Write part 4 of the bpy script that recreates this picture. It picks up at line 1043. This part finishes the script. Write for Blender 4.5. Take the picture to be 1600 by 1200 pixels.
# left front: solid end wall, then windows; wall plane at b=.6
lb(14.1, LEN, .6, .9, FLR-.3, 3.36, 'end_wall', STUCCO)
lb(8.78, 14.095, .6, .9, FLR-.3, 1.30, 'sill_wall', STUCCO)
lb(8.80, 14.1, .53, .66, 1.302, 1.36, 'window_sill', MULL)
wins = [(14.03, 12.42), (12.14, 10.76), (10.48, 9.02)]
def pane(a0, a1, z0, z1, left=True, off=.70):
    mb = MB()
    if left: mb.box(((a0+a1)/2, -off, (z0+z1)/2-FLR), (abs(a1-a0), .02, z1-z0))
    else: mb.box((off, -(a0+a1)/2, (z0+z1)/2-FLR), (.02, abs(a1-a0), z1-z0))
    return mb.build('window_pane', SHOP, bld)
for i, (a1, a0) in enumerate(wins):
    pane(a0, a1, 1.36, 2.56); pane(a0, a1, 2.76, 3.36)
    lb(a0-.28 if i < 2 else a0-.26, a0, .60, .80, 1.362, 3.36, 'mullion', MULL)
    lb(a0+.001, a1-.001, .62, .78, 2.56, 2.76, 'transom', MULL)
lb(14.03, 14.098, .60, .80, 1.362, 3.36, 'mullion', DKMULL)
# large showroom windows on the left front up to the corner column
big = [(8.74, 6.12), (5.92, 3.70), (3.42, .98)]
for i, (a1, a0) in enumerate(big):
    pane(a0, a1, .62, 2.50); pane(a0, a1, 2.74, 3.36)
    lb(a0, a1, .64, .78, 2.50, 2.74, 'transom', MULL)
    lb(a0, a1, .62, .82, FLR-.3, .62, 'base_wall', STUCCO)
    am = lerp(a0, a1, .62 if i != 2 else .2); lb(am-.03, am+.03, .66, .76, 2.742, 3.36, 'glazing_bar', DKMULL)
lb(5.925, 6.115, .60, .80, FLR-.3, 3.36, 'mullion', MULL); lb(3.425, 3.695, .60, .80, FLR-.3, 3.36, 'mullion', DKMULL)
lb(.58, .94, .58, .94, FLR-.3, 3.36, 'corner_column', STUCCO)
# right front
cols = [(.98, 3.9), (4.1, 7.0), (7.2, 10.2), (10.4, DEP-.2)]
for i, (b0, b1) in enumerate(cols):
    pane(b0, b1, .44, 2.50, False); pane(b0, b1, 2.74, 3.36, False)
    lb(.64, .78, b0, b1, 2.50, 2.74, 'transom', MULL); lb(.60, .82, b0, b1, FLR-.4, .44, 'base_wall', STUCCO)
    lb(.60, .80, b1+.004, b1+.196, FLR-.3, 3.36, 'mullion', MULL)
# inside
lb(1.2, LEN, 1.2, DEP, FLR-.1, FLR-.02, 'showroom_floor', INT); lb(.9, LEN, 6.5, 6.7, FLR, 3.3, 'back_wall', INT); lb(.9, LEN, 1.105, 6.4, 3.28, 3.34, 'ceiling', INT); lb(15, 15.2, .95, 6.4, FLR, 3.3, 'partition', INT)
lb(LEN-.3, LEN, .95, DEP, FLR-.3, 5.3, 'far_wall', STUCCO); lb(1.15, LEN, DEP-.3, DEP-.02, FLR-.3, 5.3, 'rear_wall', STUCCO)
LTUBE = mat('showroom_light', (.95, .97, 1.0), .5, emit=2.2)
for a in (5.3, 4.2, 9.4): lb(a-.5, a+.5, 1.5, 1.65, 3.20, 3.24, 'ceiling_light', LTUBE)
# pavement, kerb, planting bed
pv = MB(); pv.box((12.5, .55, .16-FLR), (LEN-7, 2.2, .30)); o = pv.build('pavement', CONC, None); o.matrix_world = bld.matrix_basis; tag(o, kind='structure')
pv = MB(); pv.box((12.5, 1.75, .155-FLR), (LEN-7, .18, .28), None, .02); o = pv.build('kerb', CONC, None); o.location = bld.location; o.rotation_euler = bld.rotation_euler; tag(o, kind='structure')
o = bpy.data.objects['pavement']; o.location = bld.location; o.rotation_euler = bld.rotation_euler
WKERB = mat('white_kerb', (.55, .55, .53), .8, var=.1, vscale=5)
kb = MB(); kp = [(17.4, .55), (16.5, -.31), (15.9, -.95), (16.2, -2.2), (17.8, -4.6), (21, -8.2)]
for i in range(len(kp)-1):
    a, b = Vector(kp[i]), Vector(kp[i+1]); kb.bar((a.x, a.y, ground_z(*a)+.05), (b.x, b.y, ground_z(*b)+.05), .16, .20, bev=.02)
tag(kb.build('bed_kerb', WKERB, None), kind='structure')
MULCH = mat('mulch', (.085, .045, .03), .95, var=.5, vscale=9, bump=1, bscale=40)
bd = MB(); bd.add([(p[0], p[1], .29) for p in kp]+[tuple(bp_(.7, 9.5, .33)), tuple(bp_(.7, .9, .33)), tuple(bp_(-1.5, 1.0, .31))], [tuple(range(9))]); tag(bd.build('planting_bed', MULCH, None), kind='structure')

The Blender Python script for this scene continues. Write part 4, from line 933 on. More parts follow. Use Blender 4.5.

#### SET TASK
Every record above must be duplicated exactly.

#### WRITTEN REPLY
Write part 4 of the bpy script that recreates this picture. It picks up at line 1043. This part finishes the script. Write for Blender 4.5. Take the picture to be 1600 by 1200 pixels.
# left front: solid end wall, then windows; wall plane at b=.6
lb(14.1, LEN, .6, .9, FLR-.3, 3.36, 'end_wall', STUCCO)
lb(8.78, 14.095, .6, .9, FLR-.3, 1.30, 'sill_wall', STUCCO)
lb(8.80, 14.1, .53, .66, 1.302, 1.36, 'window_sill', MULL)
wins = [(14.03, 12.42), (12.14, 10.76), (10.48, 9.02)]
def pane(a0, a1, z0, z1, left=True, off=.70):
    mb = MB()
    if left: mb.box(((a0+a1)/2, -off, (z0+z1)/2-FLR), (abs(a1-a0), .02, z1-z0))
    else: mb.box((off, -(a0+a1)/2, (z0+z1)/2-FLR), (.02, abs(a1-a0), z1-z0))
    return mb.build('window_pane', SHOP, bld)
for i, (a1, a0) in enumerate(wins):
    pane(a0, a1, 1.36, 2.56); pane(a0, a1, 2.76, 3.36)
    lb(a0-.28 if i < 2 else a0-.26, a0, .60, .80, 1.362, 3.36, 'mullion', MULL)
    lb(a0+.001, a1-.001, .62, .78, 2.56, 2.76, 'transom', MULL)
lb(14.03, 14.098, .60, .80, 1.362, 3.36, 'mullion', DKMULL)
# large showroom windows on the left front up to the corner column
big = [(8.74, 6.12), (5.92, 3.70), (3.42, .98)]
for i, (a1, a0) in enumerate(big):
    pane(a0, a1, .62, 2.50); pane(a0, a1, 2.74, 3.36)
    lb(a0, a1, .64, .78, 2.50, 2.74, 'transom', MULL)
    lb(a0, a1, .62, .82, FLR-.3, .62, 'base_wall', STUCCO)
    am = lerp(a0, a1, .62 if i != 2 else .2); lb(am-.03, am+.03, .66, .76, 2.742, 3.36, 'glazing_bar', DKMULL)
lb(5.925, 6.115, .60, .80, FLR-.3, 3.36, 'mullion', MULL); lb(3.425, 3.695, .60, .80, FLR-.3, 3.36, 'mullion', DKMULL)
lb(.58, .94, .58, .94, FLR-.3, 3.36, 'corner_column', STUCCO)
# right front
cols = [(.98, 3.9), (4.1, 7.0), (7.2, 10.2), (10.4, DEP-.2)]
for i, (b0, b1) in enumerate(cols):
    pane(b0, b1, .44, 2.50, False); pane(b0, b1, 2.74, 3.36, False)
    lb(.64, .78, b0, b1, 2.50, 2.74, 'transom', MULL); lb(.60, .82, b0, b1, FLR-.4, .44, 'base_wall', STUCCO)
    lb(.60, .80, b1+.004, b1+.196, FLR-.3, 3.36, 'mullion', MULL)
# inside
lb(1.2, LEN, 1.2, DEP, FLR-.1, FLR-.02, 'showroom_floor', INT); lb(.9, LEN, 6.5, 6.7, FLR, 3.3, 'back_wall', INT); lb(.9, LEN, 1.105, 6.4, 3.28, 3.34, 'ceiling', INT); lb(15, 15.2, .95, 6.4, FLR, 3.3, 'partition', INT)
lb(LEN-.3, LEN, .95, DEP, FLR-.3, 5.3, 'far_wall', STUCCO); lb(1.15, LEN, DEP-.3, DEP-.02, FLR-.3, 5.3, 'rear_wall', STUCCO)
LTUBE = mat('showroom_light', (.95, .97, 1.0), .5, emit=2.2)
for a in (5.3, 4.2, 9.4): lb(a-.5, a+.5, 1.5, 1.65, 3.20, 3.24, 'ceiling_light', LTUBE)
# pavement, kerb, planting bed
pv = MB(); pv.box((12.5, .55, .16-FLR), (LEN-7, 2.2, .30)); o = pv.build('pavement', CONC, None); o.matrix_world = bld.matrix_basis; tag(o, kind='structure')
pv = MB(); pv.box((12.5, 1.75, .155-FLR), (LEN-7, .18, .28), None, .02); o = pv.build('kerb', CONC, None); o.location = bld.location; o.rotation_euler = bld.rotation_euler; tag(o, kind='structure')
o = bpy.data.objects['pavement']; o.location = bld.location; o.rotation_euler = bld.rotation_euler
WKERB = mat('white_kerb', (.55, .55, .53), .8, var=.1, vscale=5)
kb = MB(); kp = [(17.4, .55), (16.5, -.31), (15.9, -.95), (16.2, -2.2), (17.8, -4.6), (21, -8.2)]
for i in range(len(kp)-1):
    a, b = Vector(kp[i]), Vector(kp[i+1]); kb.bar((a.x, a.y, ground_z(*a)+.05), (b.x, b.y, ground_z(*b)+.05), .16, .20, bev=.02)
tag(kb.build('bed_kerb', WKERB, None), kind='structure')
MULCH = mat('mulch', (.085, .045, .03), .95, var=.5, vscale=9, bump=1, bscale=40)
bd = MB(); bd.add([(p[0], p[1], .29) for p in kp]+[tuple(bp_(.7, 9.5, .33)), tuple(bp_(.7, .9, .33)), tuple(bp_(-1.5, 1.0, .31))], [tuple(range(9))]); tag(bd.build('planting_bed', MULCH, None), kind='structure')

The Blender Python script for this scene continues. Write part 4, from line 933 on. More parts follow. Use Blender 4.5.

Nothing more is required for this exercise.